Fresh ballots will be issued each month this semester, with the option to extend into the future depending on Vote Real’s success. “I think the voting can continue indefinitely,” Peiper says.

Vote Real ballots will be available at the checkout stations in the San Juan Dining Hall and the Environmental Center. Voters can also submit electronic ballots on the EC website.

“The Vote Real campaign is the first in the nation of its kind,” Landis says. “It’s kind of idealistic, right?”

As the umbrella initiative, the Real Food Challenge is a national campaign to revolutionize the way food systems work, according to Landis.

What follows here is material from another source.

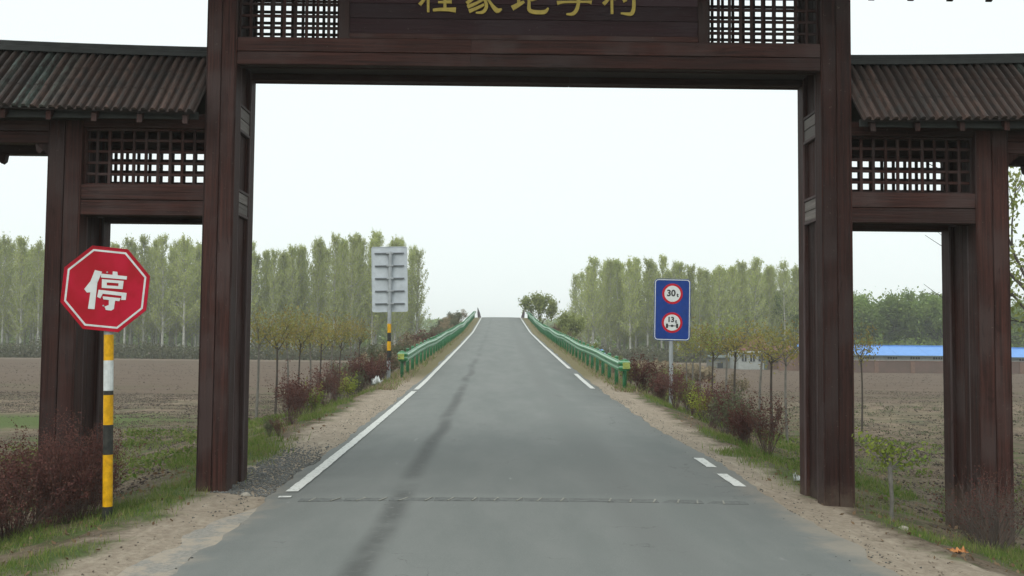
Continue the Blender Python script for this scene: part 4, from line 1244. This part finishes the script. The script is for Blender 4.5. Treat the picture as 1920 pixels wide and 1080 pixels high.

By pooling their purchasing powers, college campuses across the country can create a larger market lever to influence the products purchased and distributed by food service industries.

Vote Real is an aspect of the Real Food Challenge on the FLC campus. One of the Environmental Center’s several initiatives, the Real Food Challenge aims to shift twenty percent of the college’s food budget, about half a million dollars a year, toward humane, local, fair trade, and ecologically sound products by 2020.

“I hope that we’ll be able to reach that twenty percent a lot faster this way,” Peiper says of involving the campus in the Vote Real campaign.

Peiper also works as a sustainability intern with Sodexo, FLC’s food service provider. “Sodexo is working hard to be part of the Real Food Challenge team and reach that goal,” she says. “Lately, when I go to eat with my friends, they have been happier with the food. They feel better after eating the food.”

Students at the Environmental Center brought the Real Food Challenge to FLC in 2011. As of the 2014-2015 academic year, 2.7% of the school’s food budget went toward real food products.

“I think the last few years have been about building out the structures,” Landis says. “We’ve had some really big shifts. And already this year, just based on our campus garden grown contracts, we’ve seen a two to three percent increase in real purchasing.”

The campus garden provides about 600 pounds of organic produce each year. The Real Food Challenge encourages Sodexo to source local food from the Old Fort farm in Hesperus, as well. But campus garden grown food is limited by space and growing seasons, which is part of the reason Vote Real will source products from additional suppliers.

Peiper acknowledges the difficulties of changing food sources on campus when Sodexo has its own rules, regulations, and distribution channels by which it must abide. But by working within the food supply system with both the Environmental Center and Sodexo, she also experiences the opportunities for personal growth.

“It’s been a journey,” she says, “and being on the Real Food Challenge team has helped me learn more about the personal and environmental effects real food can have.”

Peiper also appreciates that the ongoing process of voting real has the potential to engage her fellow students with this daily aspect of their lives.

“Everyone eats,” she says. “It’s a part of our lifestyle. Our commitment is about helping the community learn how to eat real food, and doing it in an environmentally safe and just way.”